16.16

Does Galatians Contain “Twenty-Nine Distinct Damnations”?

Robert Browning wrote a famous poem called “Soliloquy of the Spanish Cloister” (1842), which presents a tongue-in-cheek dramatic monologue by a monk who has been made perversely jealous by the moral superiority of a colleague named Brother Lawrence.

The speaker in the poem expresses his hope that Brother Lawrence will fall into some dire temptation; the best-case scenario would be if he committed mortal sin and subsequently died before getting to confession. Then he would be damned to hell (despite his exemplary virtuous life).

Thus Browning mocks religious hypocrisy and the supposed absurdities of Roman Catholic theology (as he understood it).

In any case, lines 49–56 of the poem read as follows:

There’s a great text in Galatians,

Once you trip on it, entails

Twenty-nine distinct damnations,

One sure, if another fails;

If I trip him just a-dying,

Sure of heaven as sure can be,

Spin him round and send him flying

Off to hell, a Manichee?

The speaker’s secret weapon is Paul’s letter to the Galatians (or some portion thereof), which if one can find it (“trip on it”) reveals twenty-nine ways to be damned. Surely one of these will work for the saintly Brother Lawrence, for whom there will then be no more hope than for the heretics who espouse Manichaeism.

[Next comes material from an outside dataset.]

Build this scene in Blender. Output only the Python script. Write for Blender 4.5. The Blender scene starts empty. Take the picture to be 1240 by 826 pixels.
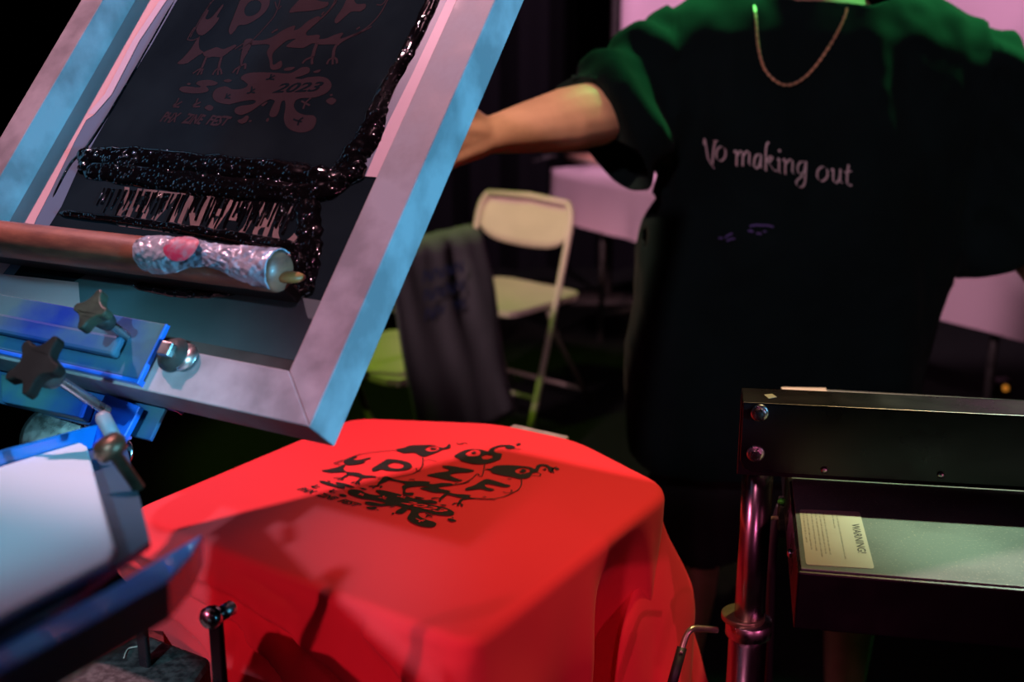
import bpy, bmesh, math, random
from mathutils import Vector as V, noise, Matrix
from mathutils.geometry import tessellate_polygon
from mathutils.bvhtree import BVHTree
random.seed(7)
SC = bpy.context.scene
COL = SC.collection

# ------------------------------------------------------------------ camera
FP = 1450.0
PITCH = math.atan(423/1450)
cd = bpy.data.cameras.new('camera')
cam = bpy.data.objects.new('camera', cd); COL.objects.link(cam)
cam.location = (0, 0, 1.5)
cam.rotation_euler = (math.pi/2-PITCH, 0, 0)
cd.sensor_width = 36; cd.lens = 36*FP/1240
cd.clip_start = .02
cd.dof.use_dof = True; cd.dof.focus_distance = 1.17; cd.dof.aperture_fstop = 4.6
SC.camera = cam
SC.view_settings.view_transform = 'Standard'; SC.view_settings.look = 'None'
SC.view_settings.gamma = 1; SC.view_settings.use_curve_mapping = False
SC.view_settings.exposure = 0.0
# ------------------------------------------------------------------ world
w = bpy.data.worlds.new('world'); SC.world = w; w.use_nodes = True
w.node_tree.nodes['Background'].inputs[0].default_value = (.35, .45, .6, 1)
w.node_tree.nodes['Background'].inputs[1].default_value = .012
# ------------------------------------------------------------------ stage lights and added spots
def spot(name, loc, target, color, power, angle=40, size=.06, blend=.3):
    d = bpy.data.lights.new(name, 'SPOT'); d.color = color; d.energy = power
    d.spot_size = math.radians(angle); d.spot_blend = blend; d.shadow_soft_size = size
    o = bpy.data.objects.new(name, d); COL.objects.link(o); o.location = loc
    o.rotation_euler = (V(target)-V(loc)).to_track_quat('-Z', 'Y').to_euler()
    return o
spot('pink_stage_light', (-1.29, 1.70, 3.45), (.0, 1.2, 1.2), (1, .46, .55), 340, 29, .03, .4)
spot('overhead_stage_light', (1.0, 2.0, 3.3), (.20, 1.29, .95), (1, .66, .30), 165, 22, .05, 1)
spot('dryer_stage_light', (1.35, 1.95, 3.3), (.62, 1.12, 1.0), (.72, 1, .74), 290, 15, .04, .5)
spot('blue_stage_light', (2.9, -1.2, 1.75), (-.22, 1.15, 1.46), (.15, .62, 1), 950, 15, .05)
spot('added_cyan_spot', (-.9, -1.3, 2.9), (-.45, .70, 1.14), (.26, .78, 1), 290, 13.5, .05, .5)  # added spot, tints the clamp and near rails cyan
spot('added_patch_spot', (-.9, -1.3, 2.9), (-.04, .98, .95), (1, .26, .45), 130, 10, .14, .8)  # added narrow spot for the pink patch on the shirt's near top
spot('added_rake_spot', (-1.9, -.3, 1.62), (-.12, 1.0, .83), (1, .17, .34), 62, 15, .03, .5)  # added low spot that brings out the shirt's folds
spot('front_stage_light', (.1, -1.6, 1.3), (.10, 1.0, .76), (1, .17, .42), 20, 17, .06, .5)
spot('side_stage_light', (1.9, -1.2, 1.5), (.2, 1.05, .78), (1, .16, .42), 45, 14, .05, .5)
spot('person_front_light', (-.6, -1.2, 3.2), (.42, 2.1, 1.35), (1, .66, .76), 95, 20, .05)
spot('added_arm_spot', (-.9, .2, 3.1), (-.03, 1.93, 1.3), (1, .62, .42), 330, 8, .02)  # added narrow spot to brighten the reaching arm
spot('green_left_light', (.62, 2.6, 3.3), (.37, 2.08, 1.42), (.10, 1, .25), 520, 12, .1)
spot('green_right_light', (1.5, 2.6, 3.3), (.88, 2.1, 1.35), (.10, 1, .25), 620, 20, .1)
spot('banner_light', (1.2, 3.6, 3.4), (1.6, 5.9, 1.6), (1, .55, .80), 420, 70, .1)
spot('table_light', (-1.8, .5, 3.2), (.9, 4.4, .5), (1, .55, .72), 420, 26, .1)
spot('chair_light', (-1.4, 3.2, 3.3), (-.25, 3.8, .4), (.55, 1, .06), 150, 36, .1)
spot('chair_back_light', (-.8, .2, 3.1), (.03, 4.15, .78), (1, .48, .50), 330, 7.5, .1)

# ------------------------------------------------------------------ helpers
CP, SP_ = math.cos(PITCH), math.sin(PITCH)
CF, CU, CC = V((0, CP, -SP_)), V((0, SP_, CP)), V((0, 0, 1.5))
def ray(x, y): return CF + V((1, 0, 0))*((x-620)/FP) + CU*((413-y)/FP)
def atY(x, y, Y): r = ray(x, y); return CC + r*(Y/r.y)
def atZ(x, y, z): r = ray(x, y); return CC + r*((z-1.5)/r.z)
def atP(x, y, P, n): r = ray(x, y); return CC + r*((P-CC).dot(n)/r.dot(n))

MATS = {}
def mat(name, col, rough=.5, metal=0, var=0, vscale=20, bump=0, bscale=200, bdist=.001, coat=0, sheen=0, spec=.5, col2=None, emit=None, estr=0, stretch=None, rvar=0, trans=0):
    if name in MATS: return MATS[name]
    m = bpy.data.materials.new(name); m.use_nodes = True; nt = m.node_tree; b = nt.nodes['Principled BSDF']
    b.inputs['Base Color'].default_value = (*col, 1); b.inputs['Roughness'].default_value = rough
    b.inputs['Metallic'].default_value = metal; b.inputs['Coat Weight'].default_value = coat
    b.inputs['Sheen Weight'].default_value = sheen; b.inputs['Specular IOR Level'].default_value = spec
    b.inputs['Transmission Weight'].default_value = trans
    if emit: b.inputs['Emission Color'].default_value = (*emit, 1); b.inputs['Emission Strength'].default_value = estr
    tc = nt.nodes.new('ShaderNodeTexCoord'); mp = nt.nodes.new('ShaderNodeMapping'); nt.links.new(tc.outputs['Object'], mp.inputs[0])
    if stretch: mp.inputs['Scale'].default_value = stretch
    if var or col2 or rvar:
        n = nt.nodes.new('ShaderNodeTexNoise'); n.inputs['Scale'].default_value = vscale; n.inputs['Detail'].default_value = 6
        nt.links.new(mp.outputs[0], n.inputs['Vector'])
        if var or col2:
            r = nt.nodes.new('ShaderNodeValToRGB'); r.color_ramp.elements[0].position = .38; r.color_ramp.elements[1].position = .62
            c2 = col2 or tuple(c*(1-var) for c in col)
            r.color_ramp.elements[0].color = (*c2, 1); r.color_ramp.elements[1].color = (*col, 1)
            nt.links.new(n.outputs[0], r.inputs[0]); nt.links.new(r.outputs[0], b.inputs['Base Color'])
        if rvar:
            mr = nt.nodes.new('ShaderNodeMapRange'); mr.inputs['From Min'].default_value = .35; mr.inputs['From Max'].default_value = .65
            mr.inputs['To Min'].default_value = max(.02, rough-rvar); mr.inputs['To Max'].default_value = min(1, rough+rvar)
            nt.links.new(n.outputs[0], mr.inputs[0]); nt.links.new(mr.outputs[0], b.inputs['Roughness'])
    if bump:
        n2 = nt.nodes.new('ShaderNodeTexNoise'); n2.inputs['Scale'].default_value = bscale; n2.inputs['Detail'].default_value = 4
        bp = nt.nodes.new('ShaderNodeBump'); bp.inputs['Strength'].default_value = bump; bp.inputs['Distance'].default_value = bdist
        nt.links.new(mp.outputs[0], n2.inputs['Vector']); nt.links.new(n2.outputs[0], bp.inputs['Height']); nt.links.new(bp.outputs[0], b.inputs['Normal'])
    MATS[name] = m; return m

def empty(name, loc, label, cat, group=None, rz=0):
    o = bpy.data.objects.new(name, None); COL.objects.link(o); o.location = loc; o.rotation_euler = (0, 0, rz)
    o.empty_display_size = .05
    return tag(o, label, cat, group)
def tag(o, label, cat, group=None, kind=None):
    if label: o['label'] = label
    if cat: o['category'] = cat
    if group: o['group'] = group
    if kind: o['kind'] = kind
    return o
def wloc(o):
    p = V((0, 0, 0))
    while o: p += o.location; o = o.parent
    return p
def obj(name, bm, m, parent=None, smooth=True, bevel=0, label=None, local=False, sub=0, seg=2):
    """link a bmesh given in world coordinates (or local ones) as one mesh object"""
    if parent and not local: bmesh.ops.translate(bm, verts=bm.verts, vec=-wloc(parent))
    me = bpy.data.meshes.new(name); bm.normal_update(); bm.to_mesh(me); bm.free()
    me.materials.append(m)
    for p in me.polygons: p.use_smooth = smooth
    o = bpy.data.objects.new(name, me); COL.objects.link(o)
    if parent: o.parent = parent
    if bevel:
        b = o.modifiers.new('bevel', 'BEVEL'); b.width = bevel; b.segments = seg; b.limit_method = 'ANGLE'; b.angle_limit = math.radians(40); b.harden_normals = False
    if sub:
        s = o.modifiers.new('sub', 'SUBSURF'); s.levels = sub; s.render_levels = sub
    if label: o['label'] = label
    return o
X, Y, Z = V((1, 0, 0)), V((0, 1, 0)), V((0, 0, 1))
def NB(): return bmesh.new()
def box(bm, c, ax, ay, az, sx, sy, sz):
    """centre, axes, full sizes"""
    vs = [bm.verts.new(c + ax*(i*sx/2) + ay*(j*sy/2) + az*(k*sz/2)) for i in (-1, 1) for j in (-1, 1) for k in (-1, 1)]
    for f in ((0, 1, 3, 2), (4, 6, 7, 5), (0, 4, 5, 1), (2, 3, 7, 6), (0, 2, 6, 4), (1, 5, 7, 3)): bm.faces.new([vs[i] for i in f])
    bmesh.ops.recalc_face_normals(bm, faces=bm.faces); return bm
def bx(a, b):
    a, b = V(a), V(b); bm = NB(); c = (a+b)/2; s = b-a
    return box(bm, c, X, Y, Z, abs(s.x), abs(s.y), abs(s.z))
def prism(bm, pts, vec):
    """polygon (3-D points) extruded by vec"""
    a = [bm.verts.new(p) for p in pts]; b = [bm.verts.new(p+vec) for p in pts]; n = len(pts)
    tris = tessellate_polygon([pts])
    for t in tris:
        bm.faces.new([a[i] for i in t]); bm.faces.new([b[i] for i in reversed(t)])
    for i in range(n): bm.faces.new([a[i], a[(i+1) % n], b[(i+1) % n], b[i]])
    bmesh.ops.recalc_face_normals(bm, faces=bm.faces); return bm
def frame_of(t):
    t = t.normalized(); u = t.cross(Z)
    if u.length < .1: u = t.cross(X)
    u.normalize(); return u, u.cross(t).normalized()
def tube(bm, pts, rad, seg=12, cap=True, ry=None):
    """tube through points; rad number or list"""
    pts = [V(p) for p in pts]; n = len(pts); R = rad if isinstance(rad, (list, tuple)) else [rad]*n
    rings = []; u = None
    for i, p in enumerate(pts):
        t = (pts[min(i+1, n-1)]-pts[max(i-1, 0)]).normalized()
        if u is None: u, v = frame_of(t)
        else:
            u = (u - t*u.dot(t)).normalized(); v = t.cross(u)
        v = t.cross(u)
        rings.append([bm.verts.new(p + u*(R[i]*math.cos(2*math.pi*k/seg)) + v*((R[i]*(ry or 1))*math.sin(2*math.pi*k/seg))) for k in range(seg)])
    for a, b in zip(rings, rings[1:]):
        for k in range(seg): bm.faces.new([a[k], a[(k+1) % seg], b[(k+1) % seg], b[k]])
    if cap: bm.faces.new(rings[0][::-1]); bm.faces.new(rings[-1])
    bmesh.ops.recalc_face_normals(bm, faces=bm.faces)
    return bm
def lathe(bm, c, axis, prof, seg=24):
    """profile [(distance along axis, radius)]"""
    return tube(bm, [V(c)+V(axis).normalized()*a for a, r in prof], [r for a, r in prof], seg)
def ball(bm, c, r, seg=12, sc=(1, 1, 1)):
    bmesh.ops.create_uvsphere(bm, u_segments=seg, v_segments=max(6, seg//2+2), radius=r, matrix=Matrix.Translation(c) @ Matrix.Diagonal((*sc, 1))); return bm
def capsules(bm, chain, seg=14):
    """union-able limbs: chain [(p, r)]"""
    for (p, r) in chain: ball(bm, V(p), r*.995, 14)
    tube(bm, [V(p) for p, r in chain], [r for p, r in chain], seg)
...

Biblical scholars have spent a century trying to discern what text or combination of texts Browning had in mind. Granted, Paul was mad when he wrote the latter and there are threats of condemnation—but twenty-nine distinct damnations?

The general consensus today is that no such texts are evident. The point, probably, was that the speaker was sufficiently deranged to have found twenty-nine paths to damnation in Paul’s letter that would have eluded most exegetes. Thus one of the morals of the poem could be that one can find in the Bible whatever one is looking for.